Париж от Цезаря до Людовика Святого. Истоки и берега - читать онлайн книгу. Автор: Морис Дрюон cтр.№ 61

читать книги онлайн бесплатно
 
 

Онлайн книга - Париж от Цезаря до Людовика Святого. Истоки и берега | Автор книги - Морис Дрюон

Cтраница 61
читать онлайн книги бесплатно

А еще есть сам миндаль. В наши дни он так и остается – несобранный, нетронутый, обделенный вниманием – висеть на ветках в своей дырчатой скорлупе до зимы, до следующего цветения.

Откуда эта беспечность? Неужели дети разучились протягивать руку, неужели никого в этом мире не привлекает больше эта душистая мякоть? Или время нынче так дорого стоит человеку, что он стал пренебрегать земными дарами?

Ла-Кро

Всю зиму Ла-Кро принадлежит овцам. Обширные каменистые луга, зеленеющие под защитой кипарисовых завес, серые пруды, отражающие переплетения кустарников, каналы цвета олова со светло-желтыми камышами по берегам – таков этот странно плоский край, где человека встретить труднее, чем стадо. Глядя на Ла-Кро, можно подумать, что миллионы овец, вот этих, с одинаково опущенными головами, за несколько тысячелетий вылизали, вытерли, уплощили его своими языками.

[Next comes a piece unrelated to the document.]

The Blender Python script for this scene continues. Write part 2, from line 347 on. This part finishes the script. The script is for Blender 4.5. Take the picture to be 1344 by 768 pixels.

У каждого стада, шерстистым ковром раскинувшегося на траве и камнях, своя окраска, которая варьирует от пепельно-черного до золотисто-песочного цвета, в зависимости от почвы тропы – сланцевой или глинистой, – по которой овцы возвращались с пастбища и которая соответственно окрасила их шкуры.

Тучные бараны с загнутыми к земле рогами сливаются с массой овец и ягнят; лишь рыжие пятна коз оживляют иногда это однообразие, да время от времени золотоглазый козел вздымает над ним увенчанную витыми рогами голову.

Бахромчатые края ковра сторожат обычно три собаки. Одна, угрюмая, с глазами разного цвета, сидит на краю поля, словно охраняет храм. Вторая, маленькая, чернявенькая, пятнистая, без устали бегает вокруг. Третья, старая, добродушная, лежит поодаль темным пятном и, кажется, особенно любит пастуха.

Но где же люди в Ла-Кро? Не видать ни души, сколько ни ищи. Однако то тут, то там желтая или белая стена фермы в окружении нескольких сосен указывает на присутствие какой-то семьи. И свежая пашня, на которую набрасываются морские птицы, выискивая в бороздах перламутровых червей, красноречиво говорит о том, что за час до этого тут кто-то трудился. Оседлые жители предпочитают оставаться здесь невидимыми, будто скрывают, что живут среди этой природы.

Ибо истинный обитатель Ла-Кро – это кочевник, что встает, идет, садится, снова идет, неторопливо следуя за овцами по мере их аппетита. Это пастух, последнее, что осталось от античных времен, человек, который смотрит за стадами, человек, который знает растения, звезды, предугадывает ветер, человек, который соразмеряет свой шаг с поступью мироздания, человек, который говорит сам с собою, мечтает, который срезает тростинку, чтобы извлечь из нее три ноты.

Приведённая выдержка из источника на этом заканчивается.